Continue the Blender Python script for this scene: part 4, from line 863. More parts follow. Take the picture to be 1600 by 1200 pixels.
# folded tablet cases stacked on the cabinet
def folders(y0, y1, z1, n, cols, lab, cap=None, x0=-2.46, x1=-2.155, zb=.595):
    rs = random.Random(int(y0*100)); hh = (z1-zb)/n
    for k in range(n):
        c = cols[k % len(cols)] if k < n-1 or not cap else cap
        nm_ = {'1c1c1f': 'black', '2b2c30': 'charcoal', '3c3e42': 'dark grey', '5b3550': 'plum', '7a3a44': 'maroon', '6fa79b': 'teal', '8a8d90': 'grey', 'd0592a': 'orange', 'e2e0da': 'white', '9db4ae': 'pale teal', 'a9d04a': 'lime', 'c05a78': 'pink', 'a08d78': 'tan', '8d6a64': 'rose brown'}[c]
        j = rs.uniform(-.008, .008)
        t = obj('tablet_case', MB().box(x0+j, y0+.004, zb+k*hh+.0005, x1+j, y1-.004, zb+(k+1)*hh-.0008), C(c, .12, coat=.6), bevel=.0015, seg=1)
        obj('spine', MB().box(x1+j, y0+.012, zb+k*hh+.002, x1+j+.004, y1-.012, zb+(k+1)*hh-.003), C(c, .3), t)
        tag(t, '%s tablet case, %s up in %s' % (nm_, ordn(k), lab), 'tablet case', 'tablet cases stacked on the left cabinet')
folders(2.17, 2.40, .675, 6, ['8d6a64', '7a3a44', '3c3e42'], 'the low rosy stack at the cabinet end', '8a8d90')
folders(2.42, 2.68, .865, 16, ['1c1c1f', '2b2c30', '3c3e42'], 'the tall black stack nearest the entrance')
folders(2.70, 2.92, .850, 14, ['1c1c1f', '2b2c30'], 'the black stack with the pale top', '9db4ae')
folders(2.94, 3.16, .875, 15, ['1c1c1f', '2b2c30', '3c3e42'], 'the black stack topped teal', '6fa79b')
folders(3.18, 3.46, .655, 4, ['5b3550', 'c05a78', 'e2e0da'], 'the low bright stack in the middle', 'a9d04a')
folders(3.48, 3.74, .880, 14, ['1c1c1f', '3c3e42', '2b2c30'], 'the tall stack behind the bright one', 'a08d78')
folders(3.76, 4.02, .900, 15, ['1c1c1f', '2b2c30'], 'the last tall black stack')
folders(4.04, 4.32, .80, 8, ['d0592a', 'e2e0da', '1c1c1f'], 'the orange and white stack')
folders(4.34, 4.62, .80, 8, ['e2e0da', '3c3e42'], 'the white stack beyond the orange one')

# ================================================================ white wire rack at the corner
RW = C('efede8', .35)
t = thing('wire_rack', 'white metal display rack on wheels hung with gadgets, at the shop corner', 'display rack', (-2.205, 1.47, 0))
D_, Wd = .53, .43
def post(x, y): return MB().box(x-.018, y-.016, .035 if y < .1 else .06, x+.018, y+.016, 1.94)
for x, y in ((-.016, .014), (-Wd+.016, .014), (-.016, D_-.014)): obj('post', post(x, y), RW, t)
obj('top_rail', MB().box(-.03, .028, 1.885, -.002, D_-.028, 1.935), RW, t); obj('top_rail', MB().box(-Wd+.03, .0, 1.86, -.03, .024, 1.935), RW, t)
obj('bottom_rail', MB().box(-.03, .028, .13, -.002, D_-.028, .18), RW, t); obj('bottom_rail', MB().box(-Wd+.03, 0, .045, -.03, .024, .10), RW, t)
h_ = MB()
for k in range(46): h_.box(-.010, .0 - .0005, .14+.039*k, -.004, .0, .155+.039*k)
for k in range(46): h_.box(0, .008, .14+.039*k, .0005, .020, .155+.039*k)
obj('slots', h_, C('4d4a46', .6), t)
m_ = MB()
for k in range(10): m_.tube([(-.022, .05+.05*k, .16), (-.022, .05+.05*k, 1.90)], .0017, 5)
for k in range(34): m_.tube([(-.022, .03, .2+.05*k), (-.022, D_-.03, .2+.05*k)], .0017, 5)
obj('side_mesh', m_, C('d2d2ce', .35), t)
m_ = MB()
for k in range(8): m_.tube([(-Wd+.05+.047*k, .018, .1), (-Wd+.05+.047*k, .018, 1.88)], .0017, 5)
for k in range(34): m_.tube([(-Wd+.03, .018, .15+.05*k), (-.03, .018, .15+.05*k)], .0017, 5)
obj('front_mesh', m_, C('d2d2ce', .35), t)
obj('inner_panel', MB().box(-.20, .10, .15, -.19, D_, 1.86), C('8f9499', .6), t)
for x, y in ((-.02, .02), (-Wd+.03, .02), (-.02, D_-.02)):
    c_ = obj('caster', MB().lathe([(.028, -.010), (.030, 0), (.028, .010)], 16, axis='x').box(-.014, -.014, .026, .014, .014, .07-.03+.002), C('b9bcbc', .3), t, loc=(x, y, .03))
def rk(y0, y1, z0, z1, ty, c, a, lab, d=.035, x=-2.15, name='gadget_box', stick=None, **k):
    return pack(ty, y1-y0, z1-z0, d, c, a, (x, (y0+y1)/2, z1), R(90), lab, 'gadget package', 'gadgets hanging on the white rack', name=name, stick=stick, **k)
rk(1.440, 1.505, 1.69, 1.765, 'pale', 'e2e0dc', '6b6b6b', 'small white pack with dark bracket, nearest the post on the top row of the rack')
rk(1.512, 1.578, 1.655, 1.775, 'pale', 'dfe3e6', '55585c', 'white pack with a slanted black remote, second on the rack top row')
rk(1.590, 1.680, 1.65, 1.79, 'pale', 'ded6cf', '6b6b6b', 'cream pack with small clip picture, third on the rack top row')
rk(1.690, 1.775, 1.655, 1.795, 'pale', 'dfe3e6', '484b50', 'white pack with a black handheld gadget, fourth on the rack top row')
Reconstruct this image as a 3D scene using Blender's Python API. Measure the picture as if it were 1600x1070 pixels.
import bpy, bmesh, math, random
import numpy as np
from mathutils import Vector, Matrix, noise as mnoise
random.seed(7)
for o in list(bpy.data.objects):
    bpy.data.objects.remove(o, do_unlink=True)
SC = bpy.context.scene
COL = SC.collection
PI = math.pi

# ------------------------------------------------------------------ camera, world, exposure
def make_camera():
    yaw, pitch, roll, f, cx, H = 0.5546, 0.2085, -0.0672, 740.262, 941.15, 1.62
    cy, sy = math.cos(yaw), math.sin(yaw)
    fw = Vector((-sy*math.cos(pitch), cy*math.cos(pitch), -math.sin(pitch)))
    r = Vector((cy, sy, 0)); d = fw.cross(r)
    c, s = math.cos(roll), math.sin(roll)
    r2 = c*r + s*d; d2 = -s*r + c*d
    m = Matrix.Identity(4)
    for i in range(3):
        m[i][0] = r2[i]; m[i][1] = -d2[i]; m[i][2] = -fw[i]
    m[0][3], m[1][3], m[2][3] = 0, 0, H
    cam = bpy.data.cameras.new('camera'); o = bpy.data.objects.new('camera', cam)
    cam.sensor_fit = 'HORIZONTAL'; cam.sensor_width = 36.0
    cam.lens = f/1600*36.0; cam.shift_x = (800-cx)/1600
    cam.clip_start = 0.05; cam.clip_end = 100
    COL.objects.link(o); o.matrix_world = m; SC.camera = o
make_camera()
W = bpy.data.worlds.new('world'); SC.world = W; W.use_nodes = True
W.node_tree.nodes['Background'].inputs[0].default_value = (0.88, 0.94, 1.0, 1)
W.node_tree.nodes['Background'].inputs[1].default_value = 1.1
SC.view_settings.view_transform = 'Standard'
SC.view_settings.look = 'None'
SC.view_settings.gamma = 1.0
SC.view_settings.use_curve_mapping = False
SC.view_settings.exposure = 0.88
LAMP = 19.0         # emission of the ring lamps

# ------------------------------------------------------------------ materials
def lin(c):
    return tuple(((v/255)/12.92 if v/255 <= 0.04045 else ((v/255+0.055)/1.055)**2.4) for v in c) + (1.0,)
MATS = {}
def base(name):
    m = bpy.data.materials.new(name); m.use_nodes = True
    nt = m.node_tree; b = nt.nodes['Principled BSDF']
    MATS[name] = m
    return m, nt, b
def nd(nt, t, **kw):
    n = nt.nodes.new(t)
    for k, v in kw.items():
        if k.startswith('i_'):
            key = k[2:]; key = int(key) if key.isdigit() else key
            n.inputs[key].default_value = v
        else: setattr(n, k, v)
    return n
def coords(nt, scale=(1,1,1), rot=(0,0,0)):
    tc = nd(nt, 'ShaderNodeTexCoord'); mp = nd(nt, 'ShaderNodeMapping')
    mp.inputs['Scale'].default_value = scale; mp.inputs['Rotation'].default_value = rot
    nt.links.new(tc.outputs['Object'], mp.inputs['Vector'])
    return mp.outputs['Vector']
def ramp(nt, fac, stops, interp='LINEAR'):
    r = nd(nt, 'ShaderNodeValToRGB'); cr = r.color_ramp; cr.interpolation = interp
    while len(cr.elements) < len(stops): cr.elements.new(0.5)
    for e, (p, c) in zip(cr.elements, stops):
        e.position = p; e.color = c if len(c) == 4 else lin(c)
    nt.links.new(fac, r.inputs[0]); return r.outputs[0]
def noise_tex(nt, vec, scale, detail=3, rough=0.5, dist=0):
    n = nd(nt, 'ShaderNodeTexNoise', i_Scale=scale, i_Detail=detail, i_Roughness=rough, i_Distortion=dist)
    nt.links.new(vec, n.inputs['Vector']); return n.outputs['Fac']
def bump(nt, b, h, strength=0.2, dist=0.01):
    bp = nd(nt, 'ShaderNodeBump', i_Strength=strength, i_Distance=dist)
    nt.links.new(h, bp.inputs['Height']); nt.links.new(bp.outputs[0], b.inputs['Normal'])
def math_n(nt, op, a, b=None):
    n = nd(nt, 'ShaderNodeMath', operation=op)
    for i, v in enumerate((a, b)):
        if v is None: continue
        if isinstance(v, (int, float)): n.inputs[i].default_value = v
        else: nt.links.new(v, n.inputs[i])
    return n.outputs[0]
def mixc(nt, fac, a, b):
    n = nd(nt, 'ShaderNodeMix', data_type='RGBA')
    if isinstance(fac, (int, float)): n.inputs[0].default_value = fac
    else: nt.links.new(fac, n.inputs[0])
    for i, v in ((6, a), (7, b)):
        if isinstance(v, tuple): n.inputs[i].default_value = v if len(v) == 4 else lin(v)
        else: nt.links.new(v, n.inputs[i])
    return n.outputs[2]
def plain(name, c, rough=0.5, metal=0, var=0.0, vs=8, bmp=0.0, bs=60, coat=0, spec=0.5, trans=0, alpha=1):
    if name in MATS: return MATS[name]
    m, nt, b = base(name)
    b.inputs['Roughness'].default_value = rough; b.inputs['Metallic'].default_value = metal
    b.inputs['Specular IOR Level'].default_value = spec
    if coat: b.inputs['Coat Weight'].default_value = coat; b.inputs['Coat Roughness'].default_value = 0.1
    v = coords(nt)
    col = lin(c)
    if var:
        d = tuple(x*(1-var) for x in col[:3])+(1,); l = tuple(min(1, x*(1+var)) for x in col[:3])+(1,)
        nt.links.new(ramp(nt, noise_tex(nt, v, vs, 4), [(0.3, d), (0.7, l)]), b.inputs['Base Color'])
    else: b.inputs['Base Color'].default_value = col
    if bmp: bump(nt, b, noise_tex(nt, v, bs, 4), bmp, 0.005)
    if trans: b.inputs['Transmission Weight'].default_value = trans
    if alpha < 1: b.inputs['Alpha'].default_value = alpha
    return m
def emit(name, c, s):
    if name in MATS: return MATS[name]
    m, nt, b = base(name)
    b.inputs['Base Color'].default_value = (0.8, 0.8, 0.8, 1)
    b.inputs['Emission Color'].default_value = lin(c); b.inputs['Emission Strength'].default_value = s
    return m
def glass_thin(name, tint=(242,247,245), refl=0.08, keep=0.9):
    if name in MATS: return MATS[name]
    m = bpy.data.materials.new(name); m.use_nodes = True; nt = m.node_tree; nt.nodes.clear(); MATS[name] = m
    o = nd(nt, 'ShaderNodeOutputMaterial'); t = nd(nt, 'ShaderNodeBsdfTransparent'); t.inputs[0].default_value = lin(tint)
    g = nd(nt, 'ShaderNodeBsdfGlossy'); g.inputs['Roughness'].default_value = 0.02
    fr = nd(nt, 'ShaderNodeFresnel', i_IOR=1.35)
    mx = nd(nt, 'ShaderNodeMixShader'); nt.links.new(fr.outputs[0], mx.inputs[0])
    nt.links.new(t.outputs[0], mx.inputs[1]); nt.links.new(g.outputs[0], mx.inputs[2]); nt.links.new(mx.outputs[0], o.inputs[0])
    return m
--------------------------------
▶ [STATED PROBLEM] Retype, exactly and in full, the lines above from the one containing "Reconstruct this image" through the one containing "PI = math.pi".

▶ [OUTPUT FOR THIS TASK]
Reconstruct this image as a 3D scene using Blender's Python API. Measure the picture as if it were 1600x1070 pixels.
import bpy, bmesh, math, random
import numpy as np
from mathutils import Vector, Matrix, noise as mnoise
random.seed(7)
for o in list(bpy.data.objects):
    bpy.data.objects.remove(o, do_unlink=True)
SC = bpy.context.scene
COL = SC.collection
PI = math.pi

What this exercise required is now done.